A lunar landscape engulfed us, a study in griselle, rocks, pebbles, gravel, mountains, where the road was barely distinguishable from the plain.
It led us in convolutions to Askja, taking a long and tiring 4 hours to do about 100 km. There were more river crossings, including one quite large one where we held our collective breath but the Range Rover duly emerged on the other side with nicely cleaned wheels. For the first time, I was glad we had a 4WD.
We bumped over endless fields of lava, through soft sand and over lumpy rocks. A couple of violent glacial rivers were thankfully bridged. Apparently the 1960’s Apollo missions trained here and I could understand why.
We had some variety for the last 20 km: we entered an area of light pumice, causing the spikey lava rocks to stand out starkly.
There is a small cluster of huts at Dreki, isolated in a bleak expanse. We put our tent up on stoney ground and were soon in bed, long before a group of French motorcyclists who arrived at 1.30 pm.
VITI
The day dawned cold and grey and only 1°. We headed off for a look at Viti, the famous blue sulphurous lake nestled within a small crater. The 50 km² Öskjuvatn caldera lies behind it, created after an eruption in 1865.
An easy 2½ km trail leads to the edge of the caldera, via a largely flat route through volcanic gravel and pumice. Snow still lay in sheltered spots and ice clung to the wayside markers.
Unfortunately both lakes were lost in the cloud. We could see the vivid blue opaqueness of Viti through the murk but certainly little of Öskjuvatn bar one sloping edge.
Viti has been a popular place for a dip in the past with a temperature of approximately 22°, but it is not recommended now – the pH has dropped so much as to be virtually acidic and with increased activity in the area, the volcanos are now under active supervision.
We drove back through a jagged sea of petrified lava and explored the edge where it had come to a stop; there was an interesting contrast between the barren lava field and the old ground with small tenacious flowers clinging on. It was easy to visualise the molten rock bubbling down the hill, churning and colliding as it cooled.
KVERKFJÖLL
After a rather chilly picnic lunch at Dreki, we backtracked a little then turned off for Kverkfjöll. The road ranged from reasonably good to horribly slow and it took us nearly 3 hours to reach the huts at Sigurðarskáli.

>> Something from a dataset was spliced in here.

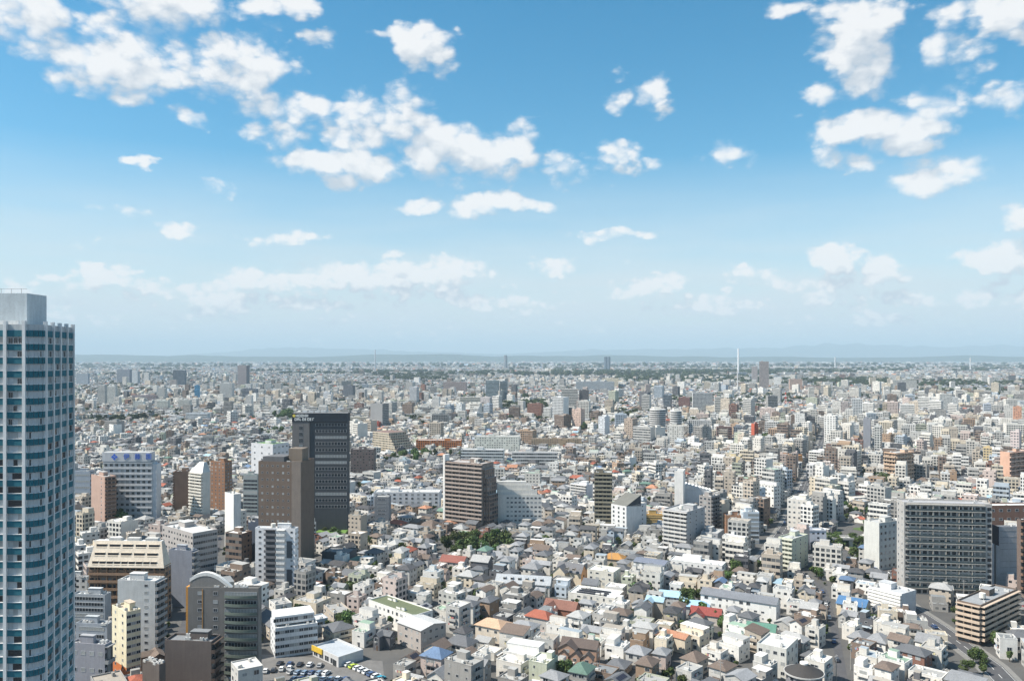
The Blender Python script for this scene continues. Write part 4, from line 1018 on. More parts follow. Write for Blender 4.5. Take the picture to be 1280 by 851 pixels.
# masts and chimney on the skyline
def mast(px, D, ytop, r0, r1, col, label, name, cat):
    x, y = at(px, D); h = HC - (ytop - HY) * D / F; m = MB(); m.tube((0, 0, 0), (0, 0, h), r0, r1, col, 12)
    o = m.build(name, None, (x, y, 0)); tag(o, label, cat); return o, h
o, h = mast(923, 5200, 435.5, 6.0, 4.8, (.80, .80, .80), 'tall white incinerator chimney rising above the horizon', 'incinerator_chimney', 'chimney')
m = MB(); m.box(-45, 5, 0, 60, 50, 30, (.5, .5, .5), kx=1, ky=1, top=WROOF); m.build('boiler_house', o)
mast(469, 6000, 437, 5, 3, (.55, .57, .6), 'pale slim radio mast above the horizon left of centre', 'radio_mast', 'mast')
mast(1213, 7000, 447, 6, 5, (.6, .6, .6), 'short pale stack on the right horizon', 'incinerator_chimney', 'chimney')
mast(1044, 7500, 446, 7, 5, (.65, .65, .65), 'small white stack on the horizon right of the chimney', 'incinerator_chimney', 'chimney')
mast(922, 2950, 462, 2.0, 1.6, (.6, .6, .6), 'thin grey pole before the park below the chimney', 'radio_mast', 'mast')
o, h = mast(982, 2000, 490, .5, .3, (.55, .06, .04), 'red lattice relay mast left of the main street', 'radio_mast', 'mast')
for k in range(7):
    z0 = h * k / 7; s0, s1 = 3.2 * (1 - k / 9), 3.2 * (1 - (k + 1) / 9); m = MB(); c = (.55, .06, .04) if k % 2 == 0 else (.7, .7, .7)
    for sx, sy in ((-1, -1), (1, -1), (1, 1), (-1, 1)): m.tube((sx * s0, sy * s0, z0), (sx * s1, sy * s1, z0 + h / 7), .28, .28, c, 5)
    for sx in (-1, 1): m.tube((sx * s0, -s0, z0), (-sx * s1, -s1, z0 + h / 7), .2, .2, c, 4)
    m.build('lattice_panel', o)

# ------------------------------------------------------------------ houses of the foreground one can name
SPOTS = []   # filled with (name, label, px, D, w, d, h, r, turn, wall, roof, template); built once the templates exist
SPOTS += [
 ('apartment_block', 'white three storey block with a grassy green flat roof behind the car park', 500, 368, 34, 11, 9.4, 0, 44, WHITE, (.13, .15, .085), 'flat0'),
 ('house', 'long silver-grey gable roof with a row of dormers in the centre foreground', 655, 421, 29, 9, 6.2, 3.4, 12, (.60, .58, .54), (.36, .38, .40), 'gable'),
 ('row_house', 'long bright white three storey row of houses with slate roofs beside a red roof', 925, 384, 36, 9.5, 9.2, 2.0, 30, WHITE, (.17, .18, .20), 'gable'),
 ('house', 'low house with a broad vivid red roof beside the white row', 882, 371, 14, 10, 4.6, 2.8, 24, (.55, .5, .45), (.25, .06, .05), 'cross'),
 ('workshop', 'low workshop under a pale sky-blue metal roof', 846, 402, 17, 11, 4.8, 1.3, 20, (.5, .5, .5), (.34, .52, .64), 'gable'),
 ('workshop', 'second pale sky-blue roof, nearer the vivid red roof', 868, 388, 14, 9, 4.4, 1.8, 14, (.5, .5, .5), (.32, .50, .64), 'hip'),
 ('house', 'cream house with a strong blue gable roof beside the lane', 1067, 384, 13, 10, 6.0, 2.6, 38, (.58, .50, .38), (.07, .16, .30), 'gable'),
 ('apartment_block', 'four storey pale block with an orange painted left wall in the centre', 755, 428, 15, 11, 10.6, 0, 28, (.60, .57, .50), WROOF, 'flat0'),
 ('shop_building', 'low white building with black solar panels in the centre', 745, 402, 25, 14, 5.2, 0, 26, OFFW, WROOF, 'flat0'),
 ('apartment_block', 'pair of white three storey blocks with slate roofs left of the red roof', 815, 452, 18, 11, 9.0, .9, 30, WHITE, (.17, .19, .24), 'gable'),
 ('apartment_block', 'long white three storey row beyond the white row of houses', 872, 452, 30, 10, 8.8, 0, 28, (.70, .69, .67), WROOF, 'flat3'),
 ('house', 'cream house with a dark steep dormered roof in the centre', 712, 437, 15, 11, 7.0, 4.2, 30, (.60, .52, .40), (.15, .15, .16), 'cross'),
 ('house', 'low house under a bright orange hip roof in the centre', 768, 478, 12, 9, 4.8, 2.6, 20, (.5, .44, .36), (.42, .22, .07), 'hip'),
 ('house', 'house with a dull red gable roof in front of the wooded grove', 568, 468, 15, 9, 5.6, 2.8, 20, (.5, .46, .42), (.24, .09, .07), 'gable'),
 ('warehouse', 'grey warehouse with a smooth pale roof right of the car park', 527, 343, 16, 14, 9.5, 1.2, 44, (.40, .36, .33), (.50, .50, .49), 'gable'),
 ('house', 'white modern cube house with roof terrace at the bottom centre', 655, 320, 14, 10, 8.8, 0, 24, WHITE, WROOF, 'step'),
 ('house', 'dark brown house with three little front gables at the bottom', 724, 322, 15, 9, 7.4, 2.6, 22, (.40, .26, .19), (.11, .085, .075), 'cross'),
 ('house', 'beige house with a green metal roof left of the off white hall', 952, 352, 12, 8, 5.0, 2.2, 24, (.46, .42, .36), (.10, .22, .17), 'gable'),
 ('house', 'house under a peach hip roof right of the car park', 617, 352, 13, 10, 6.6, 2.2, 30, (.62, .55, .46), (.50, .34, .23), 'hip'),
 ('house', 'brick red house with a rusty brown gable roof in the centre foreground', 700, 376, 16, 12, 5.6, 3.2, 26, (.28, .13, .09), (.21, .10, .075), 'cross'),
]
for q in SPOTS: occ_mark(*at(q[2], q[3] + q[5] * .5), q[4], q[5], -R(q[8]), .6)

# ------------------------------------------------------------------ ground, roads, hills
def sheet(name, pts, z, mat, kind='structure', label=None, cat=None):
    mb = MB(); mb.face([(x, y, z) for x, y in pts]); o = mb.build(name, mats=(mat,)); tag(o, label, cat, None, kind); return o
def strip(name, path, width, z0, z1, mat, off=0.0):
    """a ribbon along a path; with z1 > z0 it gets side faces (a kerbed pavement)"""
    mb = MB(); P = [Vector((p[0], p[1])) for p in path]; Lp, Rp = [], []
    for i, p in enumerate(P):
        t = (P[min(i + 1, len(P) - 1)] - P[max(i - 1, 0)]).normalized(); n = Vector((t.y, -t.x))
        Lp.append(p + n * (off - width / 2)); Rp.append(p + n * (off + width / 2))
    for i in range(len(P) - 1):
        a, b, c, d = Lp[i], Rp[i], Rp[i + 1], Lp[i + 1]
        mb.face([(*a, z1), (*b, z1), (*c, z1), (*d, z1)])
        if z1 > z0 + .03:
            mb.face([(*a, z0), (*a, z1), (*d, z1), (*d, z0)]); mb.face([(*b, z1), (*b, z0), (*c, z0), (*c, z1)])
    return tag(mb.build(name, mats=(mat,)), kind='structure')
gm = MB(); gm.face([(-40000, -2500, 0), (40000, -2500, 0), (40000, 58000, 0), (-40000, 58000, 0)])
tag(gm.build('ground', mats=(ground_material(),)), kind='structure')
for i, (pl, wd) in enumerate(((STREET, 9.4), (CROSS, 14), (RAMP, 9), (LANE, 3.4), (ALLEY, 7.5))):
    z = .02 + .006 * i
    strip('road', pl, wd, z, z, ASPHALT)
    if wd > 8:
        for sgn in (-1, 1): strip('pavement', pl, 2.2, 0, .15 + .004 * i, PAVING, sgn * (wd / 2 + 1.1))
    if wd >= 9:      # dashed centre line and edge lines
        mb = MB()
        for a, b in zip(pl, pl[1:]):
            a, b = Vector(a), Vector(b); L = (b - a).length; t = (b - a) / L; n = Vector((t.y, -t.x))
            s = 0.0
            while s < L - 4:
                p, q = a + t * s, a + t * (s + 4); mb.face([(*(p - n * .12), z + .008), (*(p + n * .12), z + .008), (*(q + n * .12), z + .008), (*(q - n * .12), z + .008)]); s += 9
            for o_ in (-wd / 2 + .5, wd / 2 - .5):
                p, q = a + n * o_, b + n * o_; mb.face([(*(p - n * .08), z + .008), (*(p + n * .08), z + .008), (*(q + n * .08), z + .008), (*(q - n * .08), z + .008)])
        tag(mb.build('road_markings', mats=(WHITEPAINT,)), kind='structure')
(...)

It was another expensive night’s camping at 2,500 kr each but they had made some effort and provided us with a rare grassy patch below the hut. We were largely ringed by low ash mountains but to one side the great expanse of the Kverkjökull Glacier loomed rather greyly.
ICE CAVES
On another chilly morning, we drove 4 km on yet another rough rocky track to the Kverkfjöll Glacier where a short walk leads to the head of the glacier and then swings downstream to where one can see an ice cave. With geothermal heating, the river that emerges from it is called the Volga meaning ‘hot’ ; the one that rapidly joins it is called the ‘cold river’.
A friendly ranger said entrance was no longer permitted to the cave as it was too unstable but suggested a 40 minute walk to a glacier overlook. A little further downstream, this track swung off up a valley, following the curve of the glacier’s nose. After a while it climbed seriously but once we reached the glacier it was largely lost in cloud again. It is possible to climb onto it with guides, but we were finished. We packed up the tent and pointed the Range Rover north.
HVANNALINDIR
All I had seen in the last 2 days was grey so this spot was a pleasant contrast amidst the barrenness: although there is a lava field curling out from the bottom of the mountain, there are also springs where a profusion of tall angelica and grasses grow. The green fringed river runs through a picturesque valley.

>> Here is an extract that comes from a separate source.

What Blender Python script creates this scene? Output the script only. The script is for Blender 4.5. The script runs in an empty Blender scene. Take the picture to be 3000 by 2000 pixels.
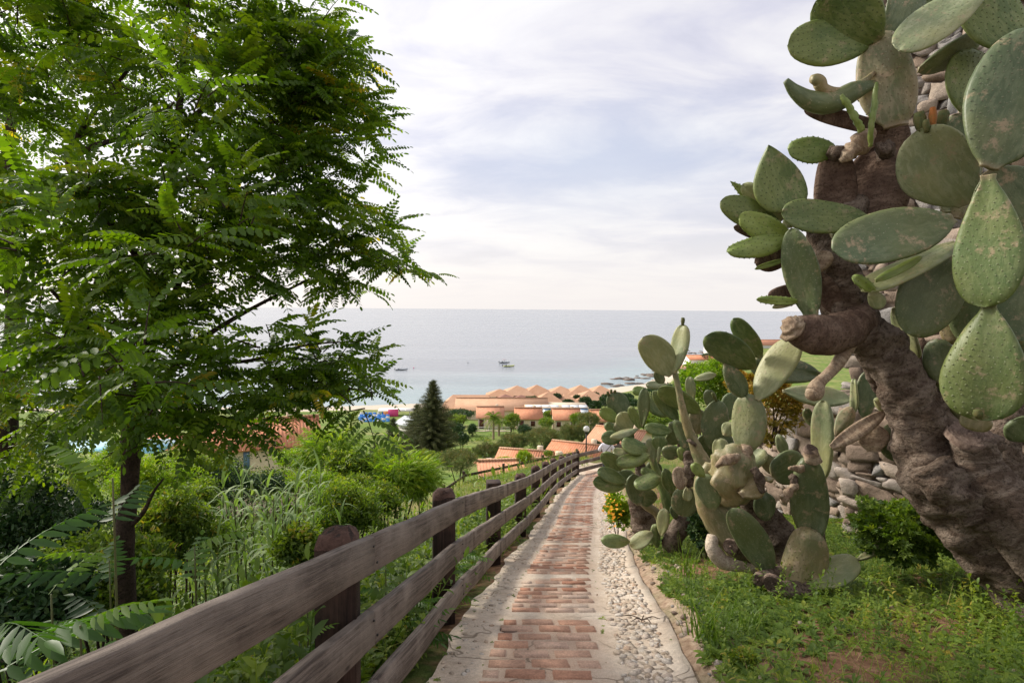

At a river crossing 3 km before the parking area for the trails, there is a well disguised warden’s hut amidst the rocks – I have no idea what they do there, other than oversee a picnic table.

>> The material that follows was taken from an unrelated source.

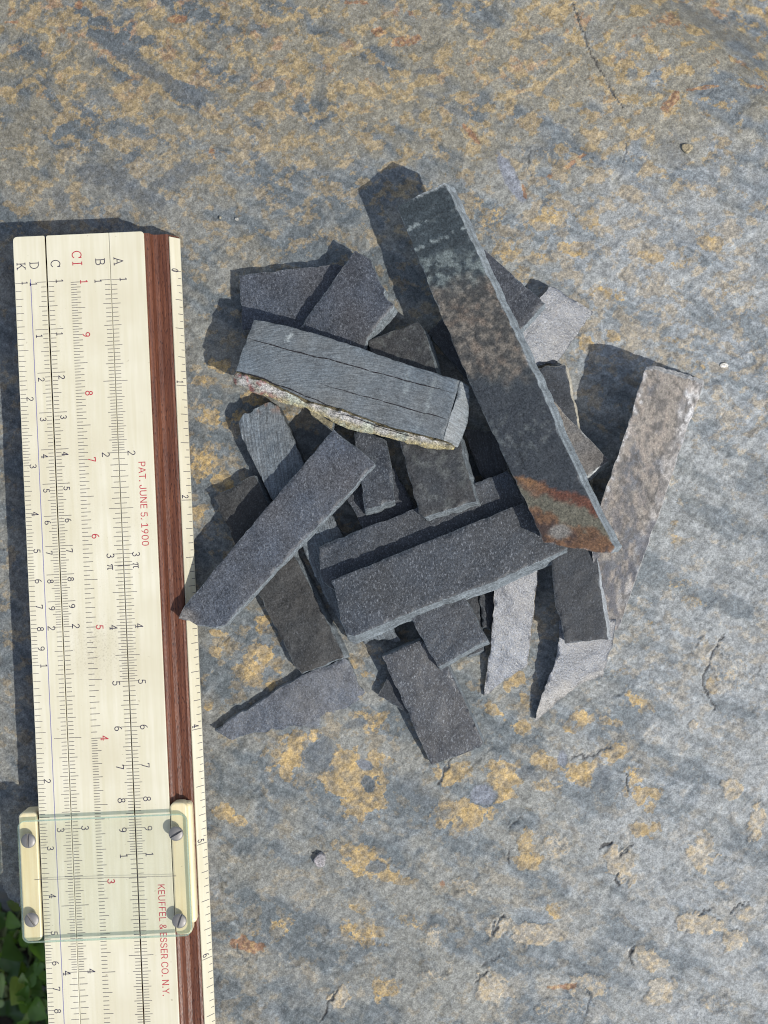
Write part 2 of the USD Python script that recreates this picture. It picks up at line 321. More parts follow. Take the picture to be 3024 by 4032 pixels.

The natural rocky landscape provided a hideout for outlaws: Eyvindur Jónsson is said to have lived there in the winter of 1774-5. I think it is a safe bet that it was a pretty miserable winter for him.
A trail leads down to the stream, crosses a footbridge and wends onto the spikey lava. There are some walled remnants of the rough shelters they used and apparently one even had a tunnel to take the sheep down to drink without their being seen.
We headed northwards back towards welcome bitumen at our usual slow rate, with some amusement provided by the motorcycle tracks we were following in the sand. There had been lots of footwork involved and in a couple of places it appeared that they had dropped them.
We caught up with them at the scary river crossing. Three rode through successfully but the fourth, a woman, was such a shorty that she had to walk the motorbike through.
Note to self: never bring a motorbike to Iceland: too many long, rough roads and cold, wet weather. I was grateful to be in the car with dry feet as we covered the final 30 km stretch to Moðrudalur in a downpour.
It was 2° by 5 pm with rain and cloud. Over four days we had done a hell of a lot of driving. The landscapes en route had been more interesting than the destinations. I certainly would not want to pay tour prices to visit the area and have to spend the day being jolted around in a bus or land-rover on these roads (65,000 kr. for 10 hour trip from Modrudalur to Askja and Hvannalindar)
MOÐRUDALUR
This place is rather like an Aussie road house, offering all types of food and accommodation in the middle of nowhere. It was a hive of activity after our previously quiet days. A lot of the day tours to Askja set off from it.
Our camping card worked so we had free camping which rather compensated for the 900 kr we spent on two love balls, the house speciality which were basically a solid round ball of fried doughnut – but it had been a long day, heck, it had been a long four days – we deserved it!